Stated exercise ▸ Do not include the pictures; repeat the rest of the data exactly.

Source material ▸
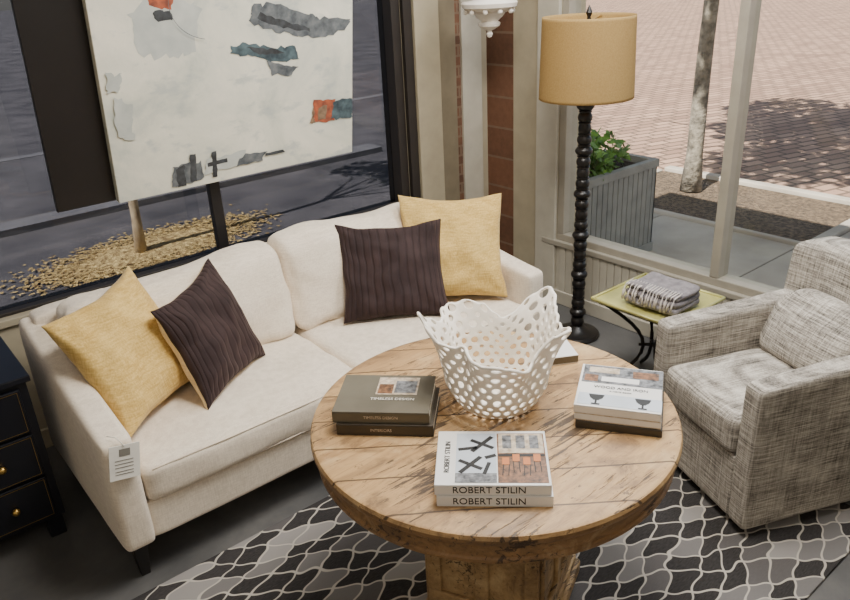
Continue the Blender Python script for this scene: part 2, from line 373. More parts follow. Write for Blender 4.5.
def tree(name,x,y,h,r,lean,crad,cz,n,coff=(0,0),bark=None,nc=9):
    e=empty(name,(x,y,GZ)); bm=bmesh.new()
    pts=[(x+lean*math.sin(t*2.2)*.5+.02*math.sin(t*9),y+.02*math.sin(t*7),GZ-.005+h*t) for t in [i/10 for i in range(11)]]
    tube(bm,pts,[r*(1.35 if i==0 else 1-.035*i) for i in range(11)],12)
    top=Vector(pts[-1])
    for k in range(7):
        a=k*.9; tube(bm,[top-Vector((0,0,.6)),top+Vector((math.cos(a)*crad*.4,math.sin(a)*crad*.4,.3)),top+Vector((math.cos(a)*crad*.8,math.sin(a)*crad*.8,.8))],[r*.5,r*.3,r*.1],6)
    finish('trunk',bm,bark or m_bark,e,True,True)
    bm=bmesh.new()
    for k in range(nc):
        a=k*2.4; rr=crad*.85*math.sqrt((k+.5)/nc)
        leaves(bm,(x+coff[0]+rr*math.cos(a),y+coff[1]+rr*math.sin(a),cz+.3*math.sin(k*2)),crad*(.30 if nc>9 else .36),n//nc,.12)
    finish('canopy',bm,m_leaf,e,False,True)
tree('street_tree',6.42,3.84,3.4,.078,.1,3.0,4.6,9000,(.0,-1.3),nc=14)
tree('young_tree',1.88,6.15,3.0,.04,.05,.9,4.0,500,bark=m_barkN)
p=empty('planter_box',(4.32,3.4,GZ))
px0,px1,py0,py1,pz=3.86,4.78,3.15,3.62,.62
sl=[]
x=px0
while x<px1-.02:
    sl.append((x,min(x+.052,px1),py0,py0+.02,GZ+.06,pz-.05)); sl.append((x,min(x+.052,px1),py1-.02,py1,GZ+.06,pz-.05)); x+=.058
y=py0
while y<py1-.02:
    sl.append((px0,px0+.02,y,min(y+.052,py1),GZ+.06,pz-.05)); sl.append((px1-.02,px1,y,min(y+.052,py1),GZ+.06,pz-.05)); y+=.058
boxes('slats',sl,m_planter,p,.004,True)
boxes('rails',[(px0-.01,px1+.01,py0-.01,py0+.04,pz-.06,pz),(px0-.01,px1+.01,py1-.04,py1+.01,pz-.06,pz),(px0-.01,px0+.04,py0+.04,py1-.04,pz-.06,pz),(px1-.04,px1+.01,py0+.04,py1-.04,pz-.06,pz),(px0-.01,px1+.01,py0-.01,py1+.01,GZ,GZ+.07),(px0+.02,px1-.02,py0+.022,py0+.03,GZ+.07,pz-.06)],m_planter,p,.005,True)
box('soil',(px0+.03,px1-.03,py0+.03,py1-.03,pz-.12,pz-.05),m_soil,p,0,True)
bm=bmesh.new(); leaves(bm,(4.15,3.38,pz+.04),.24,260,.055,zs=.6); leaves(bm,(4.48,3.45,pz+.06),.20,180,.055,zs=.8); finish('foliage',bm,m_leaf,p,False,True)
# ---------------------------------------------------------------- rug
bm=bmesh.new(); addbox(bm,.30,2.69,.69,2.25,0.001,.011); finish('area_rug',bm,m_rug,None,False,bevel=.003)
# ---------------------------------------------------------------- sofa
so=empty('sofa',(1.5,2.75,0))
A0,A1,B0,B1=.43,2.58,2.28,3.22
def arm(name,x0,x1,out):
    def fn(p,q):
        t=(p.y-B0)/(B1-B0); t=max(0,min(1,t))
        if p.z>.4: p.z+=(.16*t**1.3)*((p.z-.4)/.22)
        return p
    cushion(name,(x0,x1,B0,B1,.16,.62),m_sofa,so,r=.028,puff=.004,wr=.002,fn=fn)
arm('arm_1',A0,A0+.115,-1); arm('arm_2',A1-.115,A1,1)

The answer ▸
Continue the Blender Python script for this scene: part 2, from line 373. More parts follow. Write for Blender 4.5.
def tree(name,x,y,h,r,lean,crad,cz,n,coff=(0,0),bark=None,nc=9):
    e=empty(name,(x,y,GZ)); bm=bmesh.new()
    pts=[(x+lean*math.sin(t*2.2)*.5+.02*math.sin(t*9),y+.02*math.sin(t*7),GZ-.005+h*t) for t in [i/10 for i in range(11)]]
    tube(bm,pts,[r*(1.35 if i==0 else 1-.035*i) for i in range(11)],12)
    top=Vector(pts[-1])
    for k in range(7):
        a=k*.9; tube(bm,[top-Vector((0,0,.6)),top+Vector((math.cos(a)*crad*.4,math.sin(a)*crad*.4,.3)),top+Vector((math.cos(a)*crad*.8,math.sin(a)*crad*.8,.8))],[r*.5,r*.3,r*.1],6)
    finish('trunk',bm,bark or m_bark,e,True,True)
    bm=bmesh.new()
    for k in range(nc):
        a=k*2.4; rr=crad*.85*math.sqrt((k+.5)/nc)
        leaves(bm,(x+coff[0]+rr*math.cos(a),y+coff[1]+rr*math.sin(a),cz+.3*math.sin(k*2)),crad*(.30 if nc>9 else .36),n//nc,.12)
    finish('canopy',bm,m_leaf,e,False,True)
tree('street_tree',6.42,3.84,3.4,.078,.1,3.0,4.6,9000,(.0,-1.3),nc=14)
tree('young_tree',1.88,6.15,3.0,.04,.05,.9,4.0,500,bark=m_barkN)
p=empty('planter_box',(4.32,3.4,GZ))
px0,px1,py0,py1,pz=3.86,4.78,3.15,3.62,.62
sl=[]
x=px0
while x<px1-.02:
    sl.append((x,min(x+.052,px1),py0,py0+.02,GZ+.06,pz-.05)); sl.append((x,min(x+.052,px1),py1-.02,py1,GZ+.06,pz-.05)); x+=.058
y=py0
while y<py1-.02:
    sl.append((px0,px0+.02,y,min(y+.052,py1),GZ+.06,pz-.05)); sl.append((px1-.02,px1,y,min(y+.052,py1),GZ+.06,pz-.05)); y+=.058
boxes('slats',sl,m_planter,p,.004,True)
boxes('rails',[(px0-.01,px1+.01,py0-.01,py0+.04,pz-.06,pz),(px0-.01,px1+.01,py1-.04,py1+.01,pz-.06,pz),(px0-.01,px0+.04,py0+.04,py1-.04,pz-.06,pz),(px1-.04,px1+.01,py0+.04,py1-.04,pz-.06,pz),(px0-.01,px1+.01,py0-.01,py1+.01,GZ,GZ+.07),(px0+.02,px1-.02,py0+.022,py0+.03,GZ+.07,pz-.06)],m_planter,p,.005,True)
box('soil',(px0+.03,px1-.03,py0+.03,py1-.03,pz-.12,pz-.05),m_soil,p,0,True)
bm=bmesh.new(); leaves(bm,(4.15,3.38,pz+.04),.24,260,.055,zs=.6); leaves(bm,(4.48,3.45,pz+.06),.20,180,.055,zs=.8); finish('foliage',bm,m_leaf,p,False,True)
# ---------------------------------------------------------------- rug
bm=bmesh.new(); addbox(bm,.30,2.69,.69,2.25,0.001,.011); finish('area_rug',bm,m_rug,None,False,bevel=.003)
# ---------------------------------------------------------------- sofa
so=empty('sofa',(1.5,2.75,0))
A0,A1,B0,B1=.43,2.58,2.28,3.22
def arm(name,x0,x1,out):
    def fn(p,q):
        t=(p.y-B0)/(B1-B0); t=max(0,min(1,t))
        if p.z>.4: p.z+=(.16*t**1.3)*((p.z-.4)/.22)
        return p
    cushion(name,(x0,x1,B0,B1,.16,.62),m_sofa,so,r=.028,puff=.004,wr=.002,fn=fn)
arm('arm_1',A0,A0+.115,-1); arm('arm_2',A1-.115,A1,1)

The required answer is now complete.